Dead Boys - I won't Look back
Au milieu des années 80, le groupe se réunit de nouveau mais cette fois sans Jeff Magnum. Le 26 Décembre 1987, il joue au Ritz de New York, la performance est bonne, mais la folie des débuts a disparu, comme en témoigne le double LP Liver Than You'll Ever Be.
Dead Boys - Ain't it fun
Après s'être fait renversé par une voiture, Stiv Bators décède dans son appartement parisien le 4 Juin 1990. En 2004, le reste du groupe lui rend hommage sur scène avec Cheetah Chrome comme guitariste chanteur, un perfecto est posé sur un pied de micro au centre de la scène à la place de Bators. Même chose en 2005 pour un concert de soutien au CBGB's, menacé de fermeture.
Dead Boys - Sonic Reducer - Live 2005
En 2017, pour les 40 ans du premier LP, Cheetah Chrome et Johnny Blitz se réunissent à nouveau. Ils empruntent le nom des Dead Boys sans que Jeff Magnum ni Jimmy Zero ne soient de la partie, d'autres musiciens assurent le job pour une tournée et un album intitulé Still Snotty : Young Loud and Snotty At 40.
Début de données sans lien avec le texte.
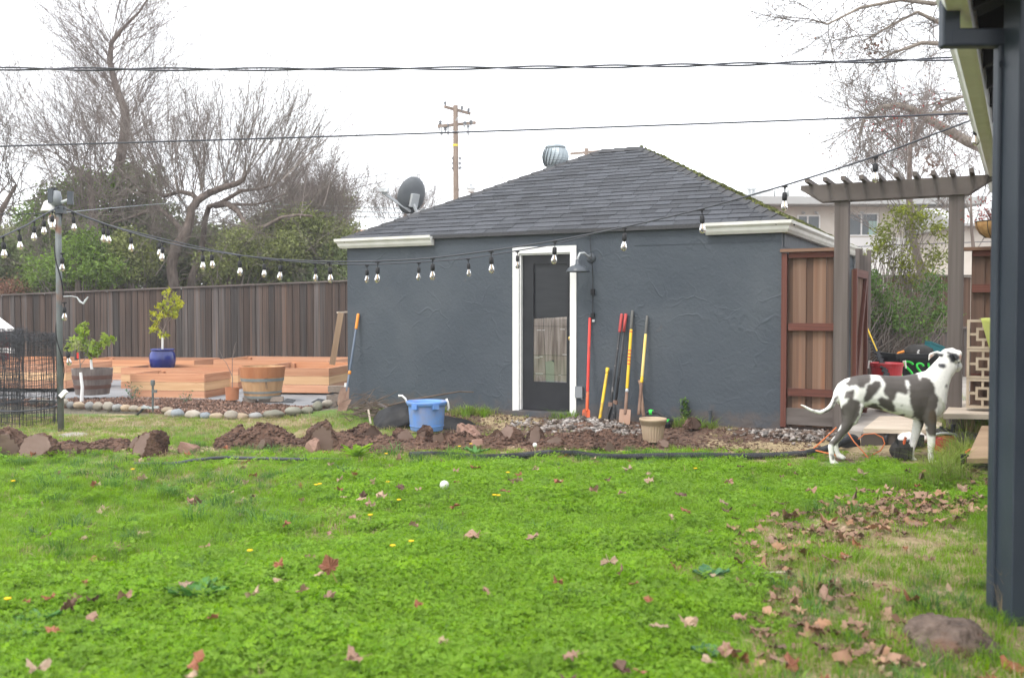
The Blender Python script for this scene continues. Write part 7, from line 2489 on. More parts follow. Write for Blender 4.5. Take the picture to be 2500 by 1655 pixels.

Dead Boys - Still young ans Snotty
Sur disque, les deux incontournables sont les albums studio Young Loud & Snotty et We Have Come For Your Children. Côté live, The Return Of The Living Dead Boys (Revenge Records) est plus excitant, plus brut que Night Of The Living Dead Boys (Bomp), les deux ayant un très bon son. Eviter Twistin' On The Devil's Fork, compilation de titres enregistrés au CBGB's en 77/78 et dont le son est boueux à souhait. Pour les complétistes, il existe des versions Rough mixes des deux albums, intitulés Younger Louder & Snottier et 3rd Generation Nation. Le premier étant nettement plus intéressant que le second. Enfin, au niveau visuel, le DVD Live at CBGB's sorti en 2004 permet de se rendre compte de la haute énergie du groupe sur scène.